• _Prompt_:
Set the listing down unchanged, minus every embedded image.

>> start Data shown

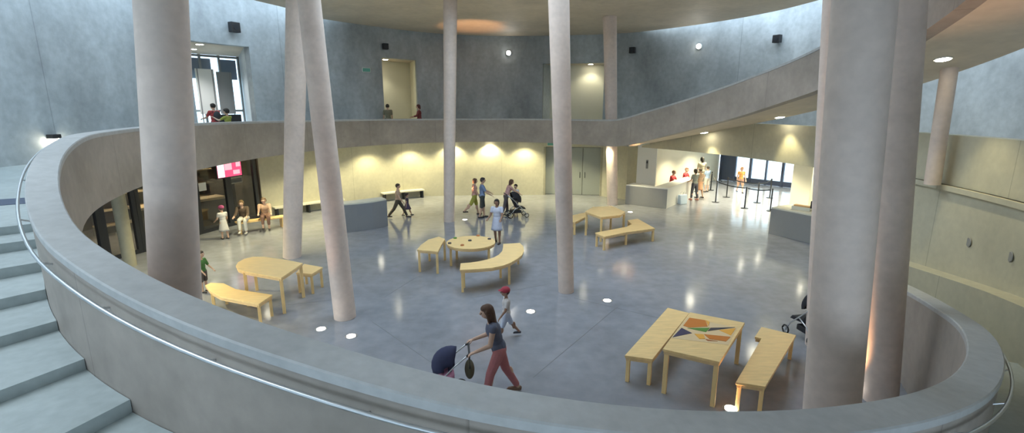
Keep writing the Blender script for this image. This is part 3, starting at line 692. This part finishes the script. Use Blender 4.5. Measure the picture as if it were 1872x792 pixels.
# ------------------------------------------------------------------ studio opening upstairs (left)
a, b, a2, b2, nrm, zt = rec_lf
dv = (b2 - a2); L = dv.length; un = dv.normalized()
win = bpy.data.objects.new('window_9', None); COL.objects.link(win); win.location = (*a2, 3.05); win.rotation_euler = (0, 0, math.atan2(un.y, un.x)); struct(win)
hh = zt - 3.05
for x in (0.05, L * .36, L * .68, L - .05): obj('window_post', box(bmesh.new(), (x, 0, hh / 2), (.09, .1, hh)), 'grey_panel', win)
obj('window_rail', box(bmesh.new(), (L / 2, 0, 1.35), (L - .1, .09, .1)), 'grey_panel', win); obj('window_rail', box(bmesh.new(), (L / 2, 0, hh - .06), (L - .1, .09, .1)), 'grey_panel', win)
obj('pane', box(bmesh.new(), (L / 2, .0, hh / 2), (L - .1, .012, hh - .15)), 'glass', win)
obj('dark_ceiling_sheet', box(bmesh.new(), (L * .2, -.09, 3.35), (L * .3, .03, .95)), 'dark_ceiling_violet', win); obj('dark_ceiling_sheet', box(bmesh.new(), (L * .72, -.09, 3.35), (L * .46, .03, .95)), 'dark_ceiling_violet', win)  # added sheets darken the upper glazing, standing in for the dark ceiling beyond
for f in (.3, .7):  # two added lamps that brighten the fronts of the display screens
    q = a.lerp(b, f) + nrm * 2.4; downlight((q.x, q.y, zt - .01), 'light added in the studio ceiling upstairs to brighten the display screens', 'lights added for the studio screens', e=330, col=(.95, .97, 1), m='lamp_white')
mid = a2.lerp(b2, .72) - nrm * .35; rzs = math.atan2(un.y, un.x)
for f, w_, h_, m, lab in ((.70, L * .30, 2.1, 'white_paint', 'white tall display screen in the studio opening upstairs'), (.38, L * .26, 2.0, 'grey_panel', 'grey tall display screen right of the white one in the studio opening')):
    q = a2.lerp(b2, f) - nrm * .4; e = empty('display_screen', (*q, 3.05), lab, 'display panel', rz=rzs)
    obj('panel', box(bmesh.new(), (0, 0, 1.2 + h_ / 2), (w_, .05, h_)), m, e, bevel=.006)
    for x in (-w_ * .4, w_ * .4): obj('post', box(bmesh.new(), (x, 0.035, (1.2 + h_) / 2), (.05, .02, 1.2 + h_)), 'grey_panel', e)
q = a2.lerp(b2, .45) - nrm * 2.6
e = empty('cabinet', (*(a.lerp(b, .30) + nrm * .5), 3.05), 'low black cabinet standing in the studio opening upstairs', 'cabinet', rz=rzs)
obj('body', box(bmesh.new(), (0, 0, .62), (.95, .4, 1.2)), 'black_plastic', e, bevel=.01); obj('plinth', box(bmesh.new(), (0, .02, .01), (.9, .34, .02)), 'dark_metal', e)
e = tag(obj('dark_curtain', box(bmesh.new(), (0, 0, 1.45), (.22, .12, 2.9)), 'black_plastic', bevel=.03), 'dark narrow drape at the left side of the studio opening upstairs', 'curtain'); e.location = (*(b.lerp(a, .1) + nrm * .8), 3.05)

# ------------------------------------------------------------------ belt barrier posts
BP = [((1308, 370), 1.02, 'black belt barrier post nearest the queue, left of all'), ((1328, 361), 1.0, 'black belt barrier post second from the queue, just behind the nearest one'), ((1361, 381), .95, 'grey belt barrier post standing nearest the camera, middle of the floor'), ((1384, 371), .95, 'grey belt barrier post right of the nearest-to-camera one'), ((1408, 386), .98, 'grey belt barrier post at the corner of the right-hand counter'), ((1299, 348), 1.0, 'far belt barrier post beside the person in the blue shirt'), ((1407, 362), .95, 'far belt barrier post in front of the glass doors')]
tops = []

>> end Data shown

• _Answer to the problem_:
Keep writing the Blender script for this image. This is part 3, starting at line 692. This part finishes the script. Use Blender 4.5. Measure the picture as if it were 1872x792 pixels.
# ------------------------------------------------------------------ studio opening upstairs (left)
a, b, a2, b2, nrm, zt = rec_lf
dv = (b2 - a2); L = dv.length; un = dv.normalized()
win = bpy.data.objects.new('window_9', None); COL.objects.link(win); win.location = (*a2, 3.05); win.rotation_euler = (0, 0, math.atan2(un.y, un.x)); struct(win)
hh = zt - 3.05
for x in (0.05, L * .36, L * .68, L - .05): obj('window_post', box(bmesh.new(), (x, 0, hh / 2), (.09, .1, hh)), 'grey_panel', win)
obj('window_rail', box(bmesh.new(), (L / 2, 0, 1.35), (L - .1, .09, .1)), 'grey_panel', win); obj('window_rail', box(bmesh.new(), (L / 2, 0, hh - .06), (L - .1, .09, .1)), 'grey_panel', win)
obj('pane', box(bmesh.new(), (L / 2, .0, hh / 2), (L - .1, .012, hh - .15)), 'glass', win)
obj('dark_ceiling_sheet', box(bmesh.new(), (L * .2, -.09, 3.35), (L * .3, .03, .95)), 'dark_ceiling_violet', win); obj('dark_ceiling_sheet', box(bmesh.new(), (L * .72, -.09, 3.35), (L * .46, .03, .95)), 'dark_ceiling_violet', win)  # added sheets darken the upper glazing, standing in for the dark ceiling beyond
for f in (.3, .7):  # two added lamps that brighten the fronts of the display screens
    q = a.lerp(b, f) + nrm * 2.4; downlight((q.x, q.y, zt - .01), 'light added in the studio ceiling upstairs to brighten the display screens', 'lights added for the studio screens', e=330, col=(.95, .97, 1), m='lamp_white')
mid = a2.lerp(b2, .72) - nrm * .35; rzs = math.atan2(un.y, un.x)
for f, w_, h_, m, lab in ((.70, L * .30, 2.1, 'white_paint', 'white tall display screen in the studio opening upstairs'), (.38, L * .26, 2.0, 'grey_panel', 'grey tall display screen right of the white one in the studio opening')):
    q = a2.lerp(b2, f) - nrm * .4; e = empty('display_screen', (*q, 3.05), lab, 'display panel', rz=rzs)
    obj('panel', box(bmesh.new(), (0, 0, 1.2 + h_ / 2), (w_, .05, h_)), m, e, bevel=.006)
    for x in (-w_ * .4, w_ * .4): obj('post', box(bmesh.new(), (x, 0.035, (1.2 + h_) / 2), (.05, .02, 1.2 + h_)), 'grey_panel', e)
q = a2.lerp(b2, .45) - nrm * 2.6
e = empty('cabinet', (*(a.lerp(b, .30) + nrm * .5), 3.05), 'low black cabinet standing in the studio opening upstairs', 'cabinet', rz=rzs)
obj('body', box(bmesh.new(), (0, 0, .62), (.95, .4, 1.2)), 'black_plastic', e, bevel=.01); obj('plinth', box(bmesh.new(), (0, .02, .01), (.9, .34, .02)), 'dark_metal', e)
e = tag(obj('dark_curtain', box(bmesh.new(), (0, 0, 1.45), (.22, .12, 2.9)), 'black_plastic', bevel=.03), 'dark narrow drape at the left side of the studio opening upstairs', 'curtain'); e.location = (*(b.lerp(a, .1) + nrm * .8), 3.05)

# ------------------------------------------------------------------ belt barrier posts
BP = [((1308, 370), 1.02, 'black belt barrier post nearest the queue, left of all'), ((1328, 361), 1.0, 'black belt barrier post second from the queue, just behind the nearest one'), ((1361, 381), .95, 'grey belt barrier post standing nearest the camera, middle of the floor'), ((1384, 371), .95, 'grey belt barrier post right of the nearest-to-camera one'), ((1408, 386), .98, 'grey belt barrier post at the corner of the right-hand counter'), ((1299, 348), 1.0, 'far belt barrier post beside the person in the blue shirt'), ((1407, 362), .95, 'far belt barrier post in front of the glass doors')]
tops = []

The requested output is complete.